Ghost Plumes: Artificial splitting of greenhouse gas emission plumes in passive remote sensing observations in special viewing geometries

Spectrally high-resolution passive remote sensing imaging spectrometers are becoming increasingly important for reliable quantification of anthropogenic greenhouse gas (GHG) emissions from a wide variety of carbon dioxide (CO₂) and methane (CH₄) sources. These nadir-looking air- or spaceborne instruments collect backscattered solar radiation from the Earth's surface, from which 2D atmospheric concentration maps of CO₂ and CH₄ are retrieved. Using, for example, mass balance approaches, emission rates can be derived from the observed GHG concentration gradients or plumes.

Depending on the atmospheric conditions, these plumes can be Gaussian-like shaped or severely distorted by the prevailing turbulence during a single overpass. In the case of a calm atmosphere and special viewing geometries, combined with an elevated emission height, such as CO₂ emissions from a coal-fired power plant chimney, the observed plume appears widened, or even two plumes are detected from the same point source in the imaging data.

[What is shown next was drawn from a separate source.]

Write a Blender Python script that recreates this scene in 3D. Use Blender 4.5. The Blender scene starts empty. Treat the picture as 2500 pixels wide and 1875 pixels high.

This secondary plume is shifted in the opposite direction to the position of the sun and the effect is most pronounced close to the emission source and the higher the point of release and the solar zenith angle (sza) are. The effect is less noticeable as the gases are better mixed both horizontally and vertically down to the surface when advecting further downwind of the source.

In this work, we will analyse passive remote sensing observations from the MAMAP2D-Light imaging spectrometer collected over a coal-fired power plant near Edmonton, Canada, during the CoMet 2.0 Arctic mission in 2022. The power plant was investigated for distinct double plume structures on two different days with near-perfect conditions (moderately high sza and sun perpendicular to the prevailing wind direction). We will compare these with simultaneously acquired observations from an active lidar remote sensing instrument (CHARM-F) flown aboard the same aircraft. As the CHARM-F instrument uses its own light source in the nadir viewing geometry, no plume splitting is expected. We will also show that the plume broadening or splitting in the passive remote sensing instrument does not lead to a double counting of molecules and thus not to an increased emission rate of the power plant estimated from the observations. Furthermore, we compare the MAMAP2D-Light concentration gradients with Gaussian plume model simulations using the conditions encountered during the flight, which also show a similar plume widening or double-plume structure as observed in the real measurements. This effect can, for example, also be used in an inverse manner to retrieve the plume height of emissions. Conclusions on the conditions this plume splitting is observed by imaging spectrometer will be discussed.